### Short task
Skip every image and restate the data word for word.

### Provided data
▼▼▼

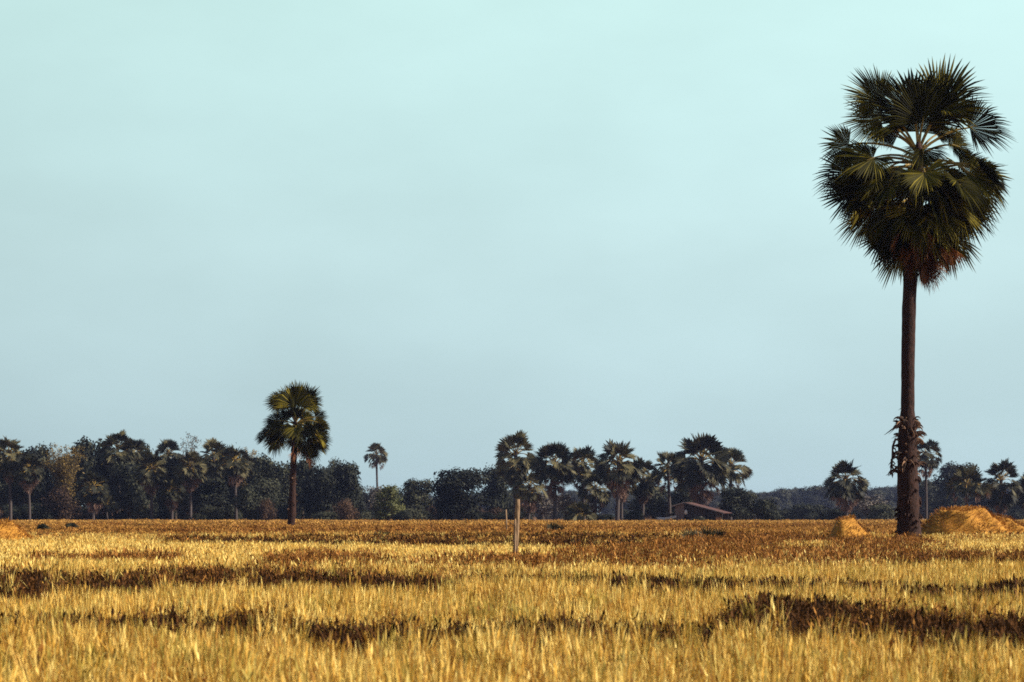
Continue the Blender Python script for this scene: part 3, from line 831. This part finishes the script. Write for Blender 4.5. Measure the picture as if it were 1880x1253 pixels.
def tree_proto(seed, h, w, base, nl, n, size, kind='round'):
    r = random.Random(seed); lobes = []
    H = h - base
    for i in range(nl):
        a = r.uniform(0, 6.28)
        if kind == 'round':
            z = base + H * (.12 + .88 * (i + .5) / nl)
            f = math.sqrt(max(.08, 1 - ((z - base - H * .42) / (H * .62)) ** 2))
            rad = w * .5 * f * r.uniform(.25, .75)
            R0 = w * r.uniform(.13, .22)
        elif kind == 'column':
            z = base + H * (.05 + .9 * (i + .5) / nl)
            f = .6 + .4 * math.sin(PI * (z - base) / H)
            rad = w * .5 * f * r.uniform(.1, .6)
            R0 = w * r.uniform(.17, .27)
        else:
            z = base + H * r.uniform(.1, .82); rad = w * .5 * r.uniform(.1, .75); R0 = w * r.uniform(.12, .19)
        zz = min(z, h - R0 * .8)
        lobes.append(((rad * math.cos(a), rad * math.sin(a), zz), (R0 * r.uniform(.9, 1.25), R0 * r.uniform(.9, 1.25), R0 * r.uniform(.7, 1.0))))
    lobes.append(((0, 0, base + H * .45), (w * .33, w * .33, H * .36)))
    cm = leaf_lobes(seed, lobes, n, size)
    tb = MB()
    tr = w * .028 + .08
    tb.tube([(0, 0, -.2), (.05, 0, base * .6), (0, .05, base + H * .3), (.1, 0, base + H * .6)], [tr * 1.4, tr, tr * .7, tr * .2], 8)
    for c, rad in lobes[::2][:9]:
        tb.tube([(0, 0, base * .8), (c[0] * .4, c[1] * .4, base + (c[2] - base) * .5), c], [tr * .55, tr * .3, tr * .08], 5)
    return cm, tb

def bamboo_proto(seed, h, w, n):
    r = random.Random(seed); cm, tb = MB(), MB()
    for i in range(n):
        a = r.uniform(0, 6.28); out = w * .5 * r.random() ** .6; hh = h * r.uniform(.65, 1.0)
        p0 = Vector((r.uniform(-.5, .5), r.uniform(-.5, .5), -.1))
        top = Vector((math.cos(a) * out, math.sin(a) * out, hh))
        c = Vector((p0.x + (top.x - p0.x) * .25, p0.y + (top.y - p0.y) * .25, hh * .75))
        end = top + Vector((math.cos(a), math.sin(a), -.35)) * h * .08
        pts = bez(p0, c, top, 8) + [end]
        tb.tube(pts, [.055 - .005 * k for k in range(9)], 4, r.random())
        for k in range(150):
            t = r.uniform(.22, 1); q = Vector(pts[min(8, int(t * 8))]).lerp(Vector(pts[min(8, int(t * 8) + 1)]), r.random())
            sp = .35 + .7 * (1 - t)
            q = q + Vector((r.gauss(0, sp * .6), r.gauss(0, sp * .6), r.gauss(0, .25)))
            e = Vector((r.uniform(-1, 1), r.uniform(-1, 1), r.uniform(-.9, .4))).normalized() * r.uniform(.25, .55)
            s = e.cross(Vector((r.uniform(-1, 1), r.uniform(-1, 1), 1))).normalized() * .08
            cm.add([q, q + e * .5 + s, q + e, q + e * .5 - s], [(0, 1, 2, 3)], min(1, max(0, r.gauss(.5, .22))))
    return cm, tb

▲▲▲

### Exercise response
Continue the Blender Python script for this scene: part 3, from line 831. This part finishes the script. Write for Blender 4.5. Measure the picture as if it were 1880x1253 pixels.
def tree_proto(seed, h, w, base, nl, n, size, kind='round'):
    r = random.Random(seed); lobes = []
    H = h - base
    for i in range(nl):
        a = r.uniform(0, 6.28)
        if kind == 'round':
            z = base + H * (.12 + .88 * (i + .5) / nl)
            f = math.sqrt(max(.08, 1 - ((z - base - H * .42) / (H * .62)) ** 2))
            rad = w * .5 * f * r.uniform(.25, .75)
            R0 = w * r.uniform(.13, .22)
        elif kind == 'column':
            z = base + H * (.05 + .9 * (i + .5) / nl)
            f = .6 + .4 * math.sin(PI * (z - base) / H)
            rad = w * .5 * f * r.uniform(.1, .6)
            R0 = w * r.uniform(.17, .27)
        else:
            z = base + H * r.uniform(.1, .82); rad = w * .5 * r.uniform(.1, .75); R0 = w * r.uniform(.12, .19)
        zz = min(z, h - R0 * .8)
        lobes.append(((rad * math.cos(a), rad * math.sin(a), zz), (R0 * r.uniform(.9, 1.25), R0 * r.uniform(.9, 1.25), R0 * r.uniform(.7, 1.0))))
    lobes.append(((0, 0, base + H * .45), (w * .33, w * .33, H * .36)))
    cm = leaf_lobes(seed, lobes, n, size)
    tb = MB()
    tr = w * .028 + .08
    tb.tube([(0, 0, -.2), (.05, 0, base * .6), (0, .05, base + H * .3), (.1, 0, base + H * .6)], [tr * 1.4, tr, tr * .7, tr * .2], 8)
    for c, rad in lobes[::2][:9]:
        tb.tube([(0, 0, base * .8), (c[0] * .4, c[1] * .4, base + (c[2] - base) * .5), c], [tr * .55, tr * .3, tr * .08], 5)
    return cm, tb

def bamboo_proto(seed, h, w, n):
    r = random.Random(seed); cm, tb = MB(), MB()
    for i in range(n):
        a = r.uniform(0, 6.28); out = w * .5 * r.random() ** .6; hh = h * r.uniform(.65, 1.0)
        p0 = Vector((r.uniform(-.5, .5), r.uniform(-.5, .5), -.1))
        top = Vector((math.cos(a) * out, math.sin(a) * out, hh))
        c = Vector((p0.x + (top.x - p0.x) * .25, p0.y + (top.y - p0.y) * .25, hh * .75))
        end = top + Vector((math.cos(a), math.sin(a), -.35)) * h * .08
        pts = bez(p0, c, top, 8) + [end]
        tb.tube(pts, [.055 - .005 * k for k in range(9)], 4, r.random())
        for k in range(150):
            t = r.uniform(.22, 1); q = Vector(pts[min(8, int(t * 8))]).lerp(Vector(pts[min(8, int(t * 8) + 1)]), r.random())
            sp = .35 + .7 * (1 - t)
            q = q + Vector((r.gauss(0, sp * .6), r.gauss(0, sp * .6), r.gauss(0, .25)))
            e = Vector((r.uniform(-1, 1), r.uniform(-1, 1), r.uniform(-.9, .4))).normalized() * r.uniform(.25, .55)
            s = e.cross(Vector((r.uniform(-1, 1), r.uniform(-1, 1), 1))).normalized() * .08
            cm.add([q, q + e * .5 + s, q + e, q + e * .5 - s], [(0, 1, 2, 3)], min(1, max(0, r.gauss(.5, .22))))
    return cm, tb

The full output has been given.